With his fourth full-length under the Cinematic Orchestra banner, J. Swinscoe obviously wanted to create music that had conventional beauty and delicacy. He’s augmented the regular CO core of instrumentalists with a cast of vocalists, each of which gets a couple of tracks as the featured voice. Throw in a few extended instrumental interludes, as well as a string prelude to kick off the album’s second half, and one has all the makings of an ambitious song cycle. It’s a shame then, that the whole thing leaves the listener unmoved, and more than a little bored.

Default mode here is the slow soul ballad of the overproduced kind, where a lone voice laments and ponders against a backdrop of strings, hushed piano chords, brittle guitar arpeggios, subdued drumming and deep, mournful bass. Soul legend Fontella Bass lends her seasoned pipes to “Breathe” and “Familiar Ground,” while on the album opener and closer, Patrick Watson adds a wavering, high-register croon that’s only a few steps below Antony’s. I say “default mode” because aside from the instrumental title track and a few other passages, Ma Fleur is surprisingly homogenous. The tempo never exceeds a swaying mid-range, and the arrangements, blending too seamlessly with the vocalists, fail to provide contrast.

On his previous releases, Swinscoe has shown himself to be a sensitive arranger with an ear for simple, sculpted melodies and taut rhythms.
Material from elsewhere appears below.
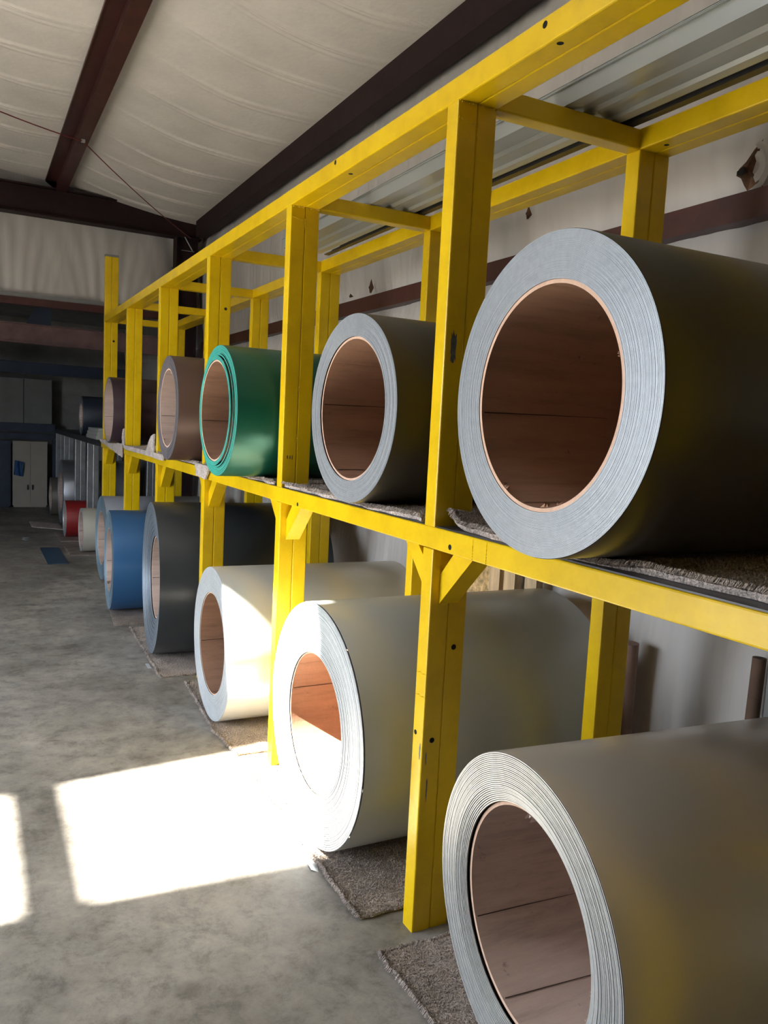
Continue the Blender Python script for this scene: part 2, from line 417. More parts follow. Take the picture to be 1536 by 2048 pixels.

On these 10 pieces he doesn’t disappoint, with every detail polished to perfection. The beats are crisp, ensemble colors glow warmly, the swells and ebbs of the interaction occur smoothly while Phil France’s double bass anchors it all with a satisfying old-wood heft. Swinscoe has obviously found his comfort zone – only he’s afraid to leave it. For Ma Fleur that lack of risk means it misses its shot at beauty, and instead settles for comfort.